Ok, I will give a short answer tonight but plan on posting a full explanation of this in the near future.
The cortex has two paths for current to flow from the battery to the motors. Motor ports 1-5 are on one circuit, motor ports 6-10 are on the second circuit. Each circuit is protected by a 4A PTC (positive temperature coefficient), a type of resettable fuse. I posted a lot of information about the cortex PTC in this thread, although I have not had time to finish the tests.
The motors will use a variable amount of current depending on how much torque they have to provide. The specs for the motors usually give the no load current (maximum rpm) and the stall current (motor is stopped), you can create a graph that plots the current against rotational speed of the motor that is usually close to a straight line meaning that at half speed the motor will draw about half the stall current. See here for some information on this. For the 393 motor the stall current is given as 3.6A so when it is running at half speed the current draw will be about 1.8A.
If you had 4 393 motors running together at half speed then the total current needed will be 4x1.8 = 7.2A, as you can see this is above the 4A that one circuit on the cortex can handle so the PTC will protect that circuit after a few seconds if all the motors were all on one of the two groups. Even if you spread the motors over the two circuits, you can blow the PTC if the motors were to stall and remain so for several seconds.

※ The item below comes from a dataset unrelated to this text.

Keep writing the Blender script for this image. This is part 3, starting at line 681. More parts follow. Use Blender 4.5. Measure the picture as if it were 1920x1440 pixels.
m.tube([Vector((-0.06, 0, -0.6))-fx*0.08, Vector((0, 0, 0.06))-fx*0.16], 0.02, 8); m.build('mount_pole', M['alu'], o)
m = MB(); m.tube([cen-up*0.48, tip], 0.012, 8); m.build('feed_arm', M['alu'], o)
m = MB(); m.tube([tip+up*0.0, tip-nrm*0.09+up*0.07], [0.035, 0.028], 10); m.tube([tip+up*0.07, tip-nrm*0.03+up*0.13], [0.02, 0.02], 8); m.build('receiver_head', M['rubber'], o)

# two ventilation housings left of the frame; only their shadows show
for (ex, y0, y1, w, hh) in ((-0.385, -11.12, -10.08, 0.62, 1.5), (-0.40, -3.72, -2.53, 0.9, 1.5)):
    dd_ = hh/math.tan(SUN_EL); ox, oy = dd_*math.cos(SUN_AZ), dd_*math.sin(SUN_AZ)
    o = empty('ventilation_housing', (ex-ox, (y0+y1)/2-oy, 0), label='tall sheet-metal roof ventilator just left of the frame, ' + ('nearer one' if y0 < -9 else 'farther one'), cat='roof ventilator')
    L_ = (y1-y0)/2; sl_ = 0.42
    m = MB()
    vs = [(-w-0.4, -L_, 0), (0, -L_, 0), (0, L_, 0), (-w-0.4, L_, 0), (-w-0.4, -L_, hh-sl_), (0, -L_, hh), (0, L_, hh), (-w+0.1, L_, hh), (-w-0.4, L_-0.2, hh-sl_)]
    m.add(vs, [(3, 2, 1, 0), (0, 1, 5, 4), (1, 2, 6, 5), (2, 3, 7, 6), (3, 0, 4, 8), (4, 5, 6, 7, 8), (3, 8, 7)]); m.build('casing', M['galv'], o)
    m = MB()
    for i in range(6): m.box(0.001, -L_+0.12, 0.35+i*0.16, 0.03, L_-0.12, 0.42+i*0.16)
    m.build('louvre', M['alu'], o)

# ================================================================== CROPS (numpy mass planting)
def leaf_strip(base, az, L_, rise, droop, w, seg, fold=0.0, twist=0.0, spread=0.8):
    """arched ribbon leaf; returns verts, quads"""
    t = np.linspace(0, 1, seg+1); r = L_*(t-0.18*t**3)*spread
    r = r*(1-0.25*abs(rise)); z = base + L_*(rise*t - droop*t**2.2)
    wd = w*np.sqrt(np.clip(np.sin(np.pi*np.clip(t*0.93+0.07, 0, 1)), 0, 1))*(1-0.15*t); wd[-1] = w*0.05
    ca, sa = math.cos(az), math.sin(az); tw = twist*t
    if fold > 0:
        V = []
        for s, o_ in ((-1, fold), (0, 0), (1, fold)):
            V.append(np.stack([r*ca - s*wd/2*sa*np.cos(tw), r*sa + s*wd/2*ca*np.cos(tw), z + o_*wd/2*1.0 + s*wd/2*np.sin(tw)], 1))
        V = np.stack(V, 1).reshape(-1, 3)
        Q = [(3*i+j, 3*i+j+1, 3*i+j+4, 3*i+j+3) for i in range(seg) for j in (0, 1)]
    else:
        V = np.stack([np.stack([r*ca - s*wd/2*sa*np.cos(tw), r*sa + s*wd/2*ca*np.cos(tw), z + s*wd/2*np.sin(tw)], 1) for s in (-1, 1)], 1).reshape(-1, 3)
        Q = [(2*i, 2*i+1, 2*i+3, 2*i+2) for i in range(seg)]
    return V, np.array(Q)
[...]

All of this can get even more complex when you also take into account the fact that the motors each have their own PTC but the following facts will not change.
The cortex can supply 8A for about 30-60 seconds spread over it’s two circuits.
If you use a power expander you can have an additional 4A from a second battery.
You can run the cortex beyond the 4A per circuit but it will be for a much reduced time, for example, tests show that you can pull double the current for about 6 seconds.